Question

The solution of $\dfrac{{dy}}{{dx}} - 3y\cot x = \sin 2x$ is:
A. $y + {\sin ^2}x = c{\sin ^3}x$
B. $y + \sin x = c\left( {{{\sin }^3}x + \cos x} \right)$
C. $y + {\sin ^2}x = {\sin ^3}x$
D. $y = - 2{\sin ^2}x + c{\sin ^3}x$

Answer 1

Hint: We will begin the solution by comparing the given equation with the general form, $\dfrac{{dy}}{{dx}} + Py = Q$ and find the values of P and Q. Once we have determined the values of P and Q, then we will be using the formula for the Integrating factor, which is given by, ${\text{IF}} = {e^{\int {Pdx} }}$ and substitute the value of P to calculate it. In the end, when we have calculated or determined P, Q, and the integrating factor, we will be using the formula of the solution of the differential equation, given by, $y \times {\text{IF}} = \int {Q \cdot {\text{IF}}dx} $ to find the required solution.

Complete step-by-step answer
Let us consider the given equation,
$\dfrac{{dy}}{{dx}} - 3y\cot x = \sin 2x$

This equation can be compared with the standard form, $\dfrac{{dy}}{{dx}} + Py = Q$ to find the value of P and Q.

Thus, on comparing we get;
$P = - 3\cot x$
And,
$Q = \sin 2x$


Now, we will now be calculating the integrating factor, using the formula;
${\text{IF}} = {e^{\int {Pdx} }}$

We will now substitute, $P = - 3\cot x$ into the above formula, and find the value of the integrating factor.
\[
   \Rightarrow {e^{\int { - 3\cot xdx} }} = {e^{ - 3\int {\cot xdx} }} \\
   = {e^{ - 3\log |\sin x|}} \\
   = {e^{\log |\sin x{|^{ - 3}}}} \\
   = {e^{\log \dfrac{1}{{|{{\sin }^3}x|}}}} \\
   = {e^{\log |\cos e{c^3}x|}} \\
   = \cos e{c^3}x \\
\]

Thus, we get the value of the integrating factor to be equal to $\cos e{c^3}x$.

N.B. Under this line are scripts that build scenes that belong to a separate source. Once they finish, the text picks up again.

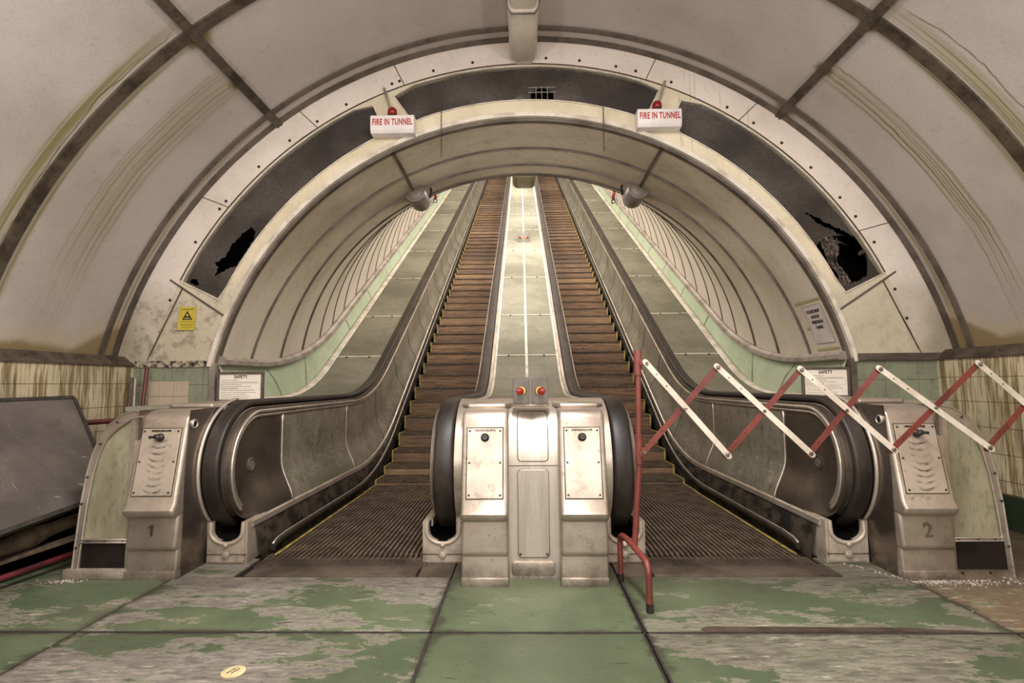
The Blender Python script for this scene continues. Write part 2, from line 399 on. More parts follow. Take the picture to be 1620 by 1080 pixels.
def atube(bm, pts, r, seg=8, cap=True):
    pts = [Vector(p) for p in pts]; rings = []
    prev = None
    for i, p in enumerate(pts):
        d = (pts[min(i + 1, len(pts) - 1)] - pts[max(i - 1, 0)]).normalized()
        if prev is None:
            a = d.cross(Vector((0, 0, 1)))
            if a.length < 1e-3: a = d.cross(Vector((0, 1, 0)))
        else: a = prev - d * prev.dot(d)
        a.normalize(); b = d.cross(a); prev = a
        rr = r[i] if isinstance(r, (list, tuple)) else r
        rings.append([bm.verts.new(p + a * rr * math.cos(2 * math.pi * k / seg) + b * rr * math.sin(2 * math.pi * k / seg)) for k in range(seg)])
    for q, w in zip(rings, rings[1:]):
        for k in range(seg): bm.faces.new((q[k], q[(k + 1) % seg], w[(k + 1) % seg], w[k]))
    if cap: bm.faces.new(rings[0][::-1]); bm.faces.new(rings[-1])
def tube(name, pts, r, mat, parent=None, seg=10, kind=None):
    bm = B(); atube(bm, pts, r, seg); return link(name, bm, mat, parent, smooth=True, kind=kind, angle=50)
def fillet(pts, r, n=5):
    out = [Vector(pts[0])]
    for a, b, c in zip(pts, pts[1:], pts[2:]):
        a, b, c = Vector(a), Vector(b), Vector(c)
        d1, d2 = (a - b).normalized(), (c - b).normalized()
        q = min(r, (a - b).length * 0.45, (c - b).length * 0.45)
        p0, p1 = b + d1 * q, b + d2 * q
        for i in range(n + 1):
            t = i / n; out.append(p0.lerp(b, t).lerp(b.lerp(p1, t), t))
    out.append(Vector(pts[-1])); return out
def alathe(bm, prof, c, axis='y', seg=20, sgn=1):
    """prof: list (radius, along)"""
    rings = []
    for r, a in prof:
        ring = []
        for k in range(seg):
            u, v = r * math.cos(2 * math.pi * k / seg), r * math.sin(2 * math.pi * k / seg)
            d = {'y': (u, a * sgn, v), 'z': (u, v, a * sgn), 'x': (a * sgn, u, v)}[axis]
            ring.append(bm.verts.new(Vector(c) + Vector(d)))
        rings.append(ring)
    for q, w in zip(rings, rings[1:]):
        for k in range(seg): bm.faces.new((q[k], q[(k + 1) % seg], w[(k + 1) % seg], w[k]))
    bm.faces.new(rings[0]); bm.faces.new(rings[-1][::-1])
def lathe(name, prof, c, axis, mat, parent=None, seg=20, sgn=1):
    bm = B(); alathe(bm, prof, c, axis, seg, sgn); return link(name, bm, mat, parent, smooth=True, angle=40)
def grid_surface(bm, rows):
    vs = [[bm.verts.new(p) for p in r] for r in rows]
    for a, b in zip(vs, vs[1:]):
        for i in range(len(a) - 1):
            try: bm.faces.new((a[i], a[i + 1], b[i + 1], b[i]))
            except ValueError: pass
def sweep(bm, prof, path, closed=True, caps=True):
    """prof: (x, n) points; path: (Y, Z, theta)"""
    rings = [[bm.verts.new((x, Y - n * math.sin(t), Z + n * math.cos(t))) for x, n in prof] for Y, Z, t in path]
    m = len(prof)
    for a, b in zip(rings, rings[1:]):
        for i in range(m if closed else m - 1): bm.faces.new((a[i], a[(i + 1) % m], b[(i + 1) % m], b[i]))
    if closed and caps: bm.faces.new(rings[0][::-1]); bm.faces.new(rings[-1])
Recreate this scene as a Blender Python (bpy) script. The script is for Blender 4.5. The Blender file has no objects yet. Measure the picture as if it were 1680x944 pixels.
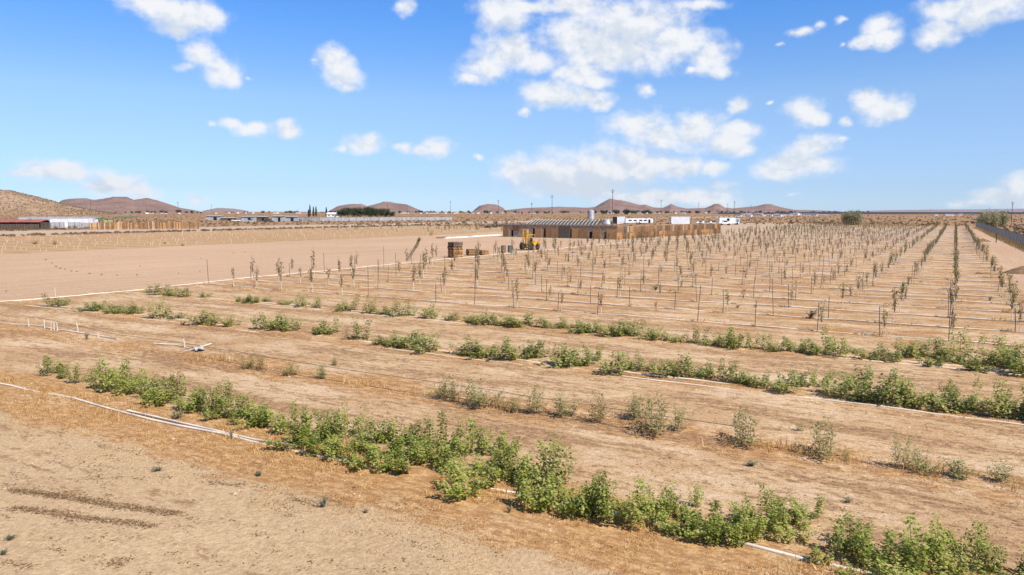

Now, we know that the solution to the differential equation of the given form, is given by;
$y \times {\text{IF}} = \int {Q \cdot {\text{IF}}dx} $. Thus, we substitute the given values into the formula to find the solution to the given equation.

\[
  y \times \cos e{c^3}x = \int {\sin 2x \cdot \cos e{c^3}xdx} \\
   \Rightarrow y \times \cos e{c^3}x = \int {\dfrac{{2\sin x\cos x}}{{{{\sin }^3}x}}dx} \\
   \Rightarrow y\cos e{c^3}x = \int {\dfrac{{2\cos x}}{{{{\sin }^2}x}}dx} \\
   \Rightarrow y\cos e{c^3}x = \int {2\dfrac{{\cos x}}{{\sin x}} \times \dfrac{1}{{\sin x}}dx} \\
   \Rightarrow y\cos e{c^3}x = 2\int {\cot x\cos ecxdx} \\
\]

Now, we will use the known integration that, $\int {\cot x\cos ecxdx = - \cos ecx + c} $ .
\[
   \Rightarrow y\cos e{c^3}x = 2\left( { - \cos ecx} \right) + c \\
   \Rightarrow y = \dfrac{{ - 2\cos ecx}}{{\cos e{c^3}x}} + \dfrac{c}{{\cos e{c^3}x}} \\
   \Rightarrow y = \dfrac{{ - 2}}{{\cos e{c^2}x}} + \dfrac{c}{{\cos e{c^3}x}} \\
   \Rightarrow y = - 2{\sin ^2}x + c{\sin ^3}x \\
\]
which is the required solution.

Hence, option (D) is the correct option.

Note: There are numerous ways to solve these types of questions, like, for example, you could have begun the solution using the trigonometric relations and formulae and tried finding the solution to the given equation by separating the variables. But after a certain number of steps you would have noticed that the complexity of the equation has increased. So, wherever you find equations having the term, $\dfrac{{dy}}{{dx}}$ and the question is asking to find its solutions, just use the method of integrating factor. This method is time saving and reduces the complexity of the given equation.